I think it was more a general overview. Do you have some topic in mind?

Unknown said...

It seems to me that Evangelicals (of which I am one, born and bred) see economics as a thing which only involves governments and business. If the Church is supposed to be a beacon on a hill, showing to the world the Kingdom of God/Heaven which is here but not yet, than (especially) the local congregations are to show another economic way of living. I don't think very many Christian see economy as a way to express the gospel of Jesus. What does that mean? I think it is different for every local church but if the local church really lives out a new economy without fanfare, those local churches will attract and repel those who try to define religion as something void of economy.

Unknown said...

Tom, first can you clarify “regulatory distortions” a bit more? Would you include regulations which try to correct economic “market failures like externalities (such as all types of pollution)”? Second, shouldn’t Christians and churches reject the idea of “the constraints of scarcity”? Third, I would agree that with you last statement of “for most economists, we do not assume that we can know or define that ideal for the broader society.” But I think that local churches can give better glimpse of what the economy will be like under the reign of the Kingdom of God if they see their role in light of Jesus’ promise of abundant life.

Unknown said...

I think you are correct that this all does not appear de novo 300 years ago.

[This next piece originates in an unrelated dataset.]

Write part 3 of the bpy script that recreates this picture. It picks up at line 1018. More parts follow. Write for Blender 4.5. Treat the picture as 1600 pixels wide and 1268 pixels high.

It was simmering for some time before that. I'd say that the world view which led to the hockey stick rise in economic flourishing has roots in Augustine, was still born in the late scholastic thought in Salamanca and then gets its chance at nation building in northern Europe in the early 17th century.

Unknown said...

Also, the rise in standard of living doesn't start in early modern period, it inflects then, economic productivity had already been rising. I would say kin general, though, that the reformation was a major inflection point in Church history, and in economic history too, so much that had been lost during the middle ages was rediscovered, including doctrines about the sacredness of work other than Church work.